Academic Differences

Astrid Kitchen – Social Anthropology – University of Melbourne – Australia

The participation expected of students at Melbourne is very different from my experience at Manchester. It’s hard to pin this down to cultural differences or differences in the standards of the universities themselves, since Melbourne is regarded the best in the country. It may also be the result of differences in degree programs as I have chosen modules from different disciplines outside of Anthropology, such as Politics. Either way, my experience is students are far more self-assured and articulate and so engage in debate constantly in tutorials and lectures of their own accord.

Part of this seems to be due to a stronger work ethic; most have always done all the core reading and some further reading. Otherwise they almost all seem to take a wider interest in their major and how its politics manifests in their day to day life through film or radio or TV, for example. This has encouraged me to partake more in class discussion, it is so normalised that speaking up is not given much import and so feels less daunting. In many of my Anthropology tutorials at Manchester, getting students to engage with the content at times is like getting blood out of a stone. This may also be the difference between second and third year classes but regardless, it has been such a stimulating change! Tease me if you will for I say this decked in my anthropology hat but it may in part be also by dint of Australia being such an egalitarian society (economically speaking). The structural relations between student and teacher feel less hierarchical, there is no insistence on referring to them with prefixes or by their surnames nor do there seem to be any formalities surrounding the appropriate way to contact a lecturer e.g. the correct way to phrase an email yada yada. When I sought help from one particular tutor we met for a ‘catch up’ (her words not mine) in a cafe near her house. When the end of semester came around for my Australian foreign policy module, Alan Patience-and no name has ever suited someone so well as it does him-invited us for drinks at his home! Together with his friend who co-ran the topic, they hosted an open house with copious supplies of wine, beer and fresh food where ‘the one rule is to not talk about work!’ how adorable.


The implication of seeing students on a par with their teachers means also that students do not tend to hesitate when it comes to challenging the tutor. This has resulted in many a very tense tutorial hour and at times has almost ended in a full blown argument. I think it has encouraged me to think more independently and critically and also to trust my judgement. Personally, a large part of actualising my intellect depends on my confidence, which has been so well facilitated by this different learning style in Melbourne.

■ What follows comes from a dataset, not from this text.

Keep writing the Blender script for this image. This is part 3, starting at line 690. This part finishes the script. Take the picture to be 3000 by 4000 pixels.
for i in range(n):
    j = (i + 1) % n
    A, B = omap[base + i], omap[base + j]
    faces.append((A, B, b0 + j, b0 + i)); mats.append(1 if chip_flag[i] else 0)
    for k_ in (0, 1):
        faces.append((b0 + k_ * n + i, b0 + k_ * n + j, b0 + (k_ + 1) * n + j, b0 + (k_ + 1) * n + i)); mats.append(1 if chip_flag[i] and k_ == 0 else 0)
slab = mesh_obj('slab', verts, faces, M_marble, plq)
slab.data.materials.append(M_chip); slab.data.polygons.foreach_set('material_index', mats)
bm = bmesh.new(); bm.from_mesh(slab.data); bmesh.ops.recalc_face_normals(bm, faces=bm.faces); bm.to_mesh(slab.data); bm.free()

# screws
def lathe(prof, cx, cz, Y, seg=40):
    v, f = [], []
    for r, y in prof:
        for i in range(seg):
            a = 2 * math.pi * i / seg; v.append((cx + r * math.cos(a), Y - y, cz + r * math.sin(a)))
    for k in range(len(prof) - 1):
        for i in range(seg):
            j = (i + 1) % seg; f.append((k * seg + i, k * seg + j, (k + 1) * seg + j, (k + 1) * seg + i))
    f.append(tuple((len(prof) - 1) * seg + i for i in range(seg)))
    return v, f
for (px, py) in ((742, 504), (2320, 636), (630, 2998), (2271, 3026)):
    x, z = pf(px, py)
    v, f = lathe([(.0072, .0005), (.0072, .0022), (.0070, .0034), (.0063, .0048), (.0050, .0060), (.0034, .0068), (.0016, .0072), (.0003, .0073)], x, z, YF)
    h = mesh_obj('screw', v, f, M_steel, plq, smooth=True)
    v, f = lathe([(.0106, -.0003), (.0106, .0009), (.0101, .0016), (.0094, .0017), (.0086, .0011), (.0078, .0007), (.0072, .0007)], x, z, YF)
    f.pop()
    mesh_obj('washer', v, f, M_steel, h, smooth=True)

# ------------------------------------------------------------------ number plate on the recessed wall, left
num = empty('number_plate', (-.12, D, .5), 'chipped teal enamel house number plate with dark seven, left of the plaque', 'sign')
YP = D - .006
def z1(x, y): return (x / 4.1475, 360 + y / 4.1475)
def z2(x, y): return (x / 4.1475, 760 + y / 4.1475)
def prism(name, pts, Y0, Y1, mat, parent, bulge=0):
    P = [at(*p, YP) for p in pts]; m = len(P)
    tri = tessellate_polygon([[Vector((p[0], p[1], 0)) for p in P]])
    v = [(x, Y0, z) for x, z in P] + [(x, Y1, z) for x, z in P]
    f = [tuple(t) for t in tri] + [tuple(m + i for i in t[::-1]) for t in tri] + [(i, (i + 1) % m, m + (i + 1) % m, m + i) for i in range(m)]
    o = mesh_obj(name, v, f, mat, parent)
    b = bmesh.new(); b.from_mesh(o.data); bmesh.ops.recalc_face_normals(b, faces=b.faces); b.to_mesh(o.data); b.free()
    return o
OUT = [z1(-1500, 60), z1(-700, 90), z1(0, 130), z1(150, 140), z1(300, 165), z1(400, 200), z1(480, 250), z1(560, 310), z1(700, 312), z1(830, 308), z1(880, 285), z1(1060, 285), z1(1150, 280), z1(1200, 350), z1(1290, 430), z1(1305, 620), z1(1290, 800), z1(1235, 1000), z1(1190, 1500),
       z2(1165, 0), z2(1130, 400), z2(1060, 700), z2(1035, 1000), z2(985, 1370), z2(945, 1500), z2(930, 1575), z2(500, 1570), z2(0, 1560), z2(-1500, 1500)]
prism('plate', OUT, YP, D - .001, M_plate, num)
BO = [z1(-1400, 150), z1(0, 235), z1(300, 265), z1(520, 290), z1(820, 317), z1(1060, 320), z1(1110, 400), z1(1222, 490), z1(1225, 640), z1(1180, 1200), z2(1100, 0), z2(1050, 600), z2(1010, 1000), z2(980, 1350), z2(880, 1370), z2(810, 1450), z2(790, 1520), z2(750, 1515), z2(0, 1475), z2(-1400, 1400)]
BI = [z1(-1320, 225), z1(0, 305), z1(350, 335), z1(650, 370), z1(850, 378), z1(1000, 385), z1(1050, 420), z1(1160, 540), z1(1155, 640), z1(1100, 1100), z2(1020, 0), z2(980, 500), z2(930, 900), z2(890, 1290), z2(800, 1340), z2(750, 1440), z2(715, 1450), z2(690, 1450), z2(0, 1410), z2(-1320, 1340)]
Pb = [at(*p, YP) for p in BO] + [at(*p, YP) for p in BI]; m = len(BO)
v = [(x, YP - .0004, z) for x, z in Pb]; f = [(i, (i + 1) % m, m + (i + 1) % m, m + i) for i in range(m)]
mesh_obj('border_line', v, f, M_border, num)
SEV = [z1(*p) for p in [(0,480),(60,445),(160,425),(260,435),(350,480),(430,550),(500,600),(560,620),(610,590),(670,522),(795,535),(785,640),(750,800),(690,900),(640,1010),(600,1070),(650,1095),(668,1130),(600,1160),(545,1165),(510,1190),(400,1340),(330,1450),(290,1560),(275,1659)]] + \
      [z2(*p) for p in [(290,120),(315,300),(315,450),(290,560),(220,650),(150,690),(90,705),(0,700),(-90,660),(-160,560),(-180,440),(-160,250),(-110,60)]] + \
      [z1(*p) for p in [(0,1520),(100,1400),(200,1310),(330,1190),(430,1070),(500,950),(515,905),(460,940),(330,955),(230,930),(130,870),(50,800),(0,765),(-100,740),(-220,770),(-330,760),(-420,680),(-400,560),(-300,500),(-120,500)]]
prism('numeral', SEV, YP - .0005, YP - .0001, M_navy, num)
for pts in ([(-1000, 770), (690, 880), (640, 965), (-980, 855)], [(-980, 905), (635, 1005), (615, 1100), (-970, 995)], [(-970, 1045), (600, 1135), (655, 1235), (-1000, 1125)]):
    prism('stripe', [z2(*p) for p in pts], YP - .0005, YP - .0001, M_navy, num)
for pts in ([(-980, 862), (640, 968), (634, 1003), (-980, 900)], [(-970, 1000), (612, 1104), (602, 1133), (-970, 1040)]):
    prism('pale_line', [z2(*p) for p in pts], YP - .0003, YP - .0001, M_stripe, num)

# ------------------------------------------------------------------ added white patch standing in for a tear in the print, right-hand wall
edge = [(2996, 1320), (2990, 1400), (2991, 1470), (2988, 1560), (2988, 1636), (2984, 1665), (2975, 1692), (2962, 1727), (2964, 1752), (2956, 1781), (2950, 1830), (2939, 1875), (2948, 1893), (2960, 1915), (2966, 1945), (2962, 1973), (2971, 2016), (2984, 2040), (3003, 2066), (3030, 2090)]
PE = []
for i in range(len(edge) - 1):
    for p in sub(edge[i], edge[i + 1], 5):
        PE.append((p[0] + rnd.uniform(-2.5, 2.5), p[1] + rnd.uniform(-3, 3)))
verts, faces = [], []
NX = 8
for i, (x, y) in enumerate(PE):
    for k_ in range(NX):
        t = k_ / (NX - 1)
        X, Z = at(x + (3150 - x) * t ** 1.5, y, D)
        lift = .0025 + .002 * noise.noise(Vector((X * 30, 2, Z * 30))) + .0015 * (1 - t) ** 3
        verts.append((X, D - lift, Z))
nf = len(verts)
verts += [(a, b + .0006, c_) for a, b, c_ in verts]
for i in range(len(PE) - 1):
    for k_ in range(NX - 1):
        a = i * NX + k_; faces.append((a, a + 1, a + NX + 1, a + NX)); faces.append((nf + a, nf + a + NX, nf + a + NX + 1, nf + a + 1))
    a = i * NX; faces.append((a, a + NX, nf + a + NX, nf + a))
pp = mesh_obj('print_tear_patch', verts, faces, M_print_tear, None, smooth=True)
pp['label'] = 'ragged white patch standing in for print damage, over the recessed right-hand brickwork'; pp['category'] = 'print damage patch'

Further, because student fees are so heavily subsidised by the government and because there is no time period in which you have to complete your degree in, students have much more freedom in choosing what they study. They are able to take as many or as few credits as they wish each semester and most disciplines (particularly in the Arts, of course) accommodate for a number of free electives. This means each class often pools from a range of major subjects which brings such new angles and perspectives to topics-such as regarding animals as displaced persons, as was suggested by a law major student in a social justice class. This, together with being an exchange student, has meant for me that I have been able to widen my area of study. This past semester I took a Politics module, an Indigenous studies module, one breadth course (called Sex, Race, Species and Social Justice) and only one Anthropology. Admittedly, this might be more possible for an Anthropology student when ‘Anthropology is everywhere, everything and everyone’, a statement which has stayed emblazoned in my memory since one of my first lectures at Manchester. Coupled with the lack of pressure on grades, since going abroad I am happy to report a revived appreciation of learning for learnings sake!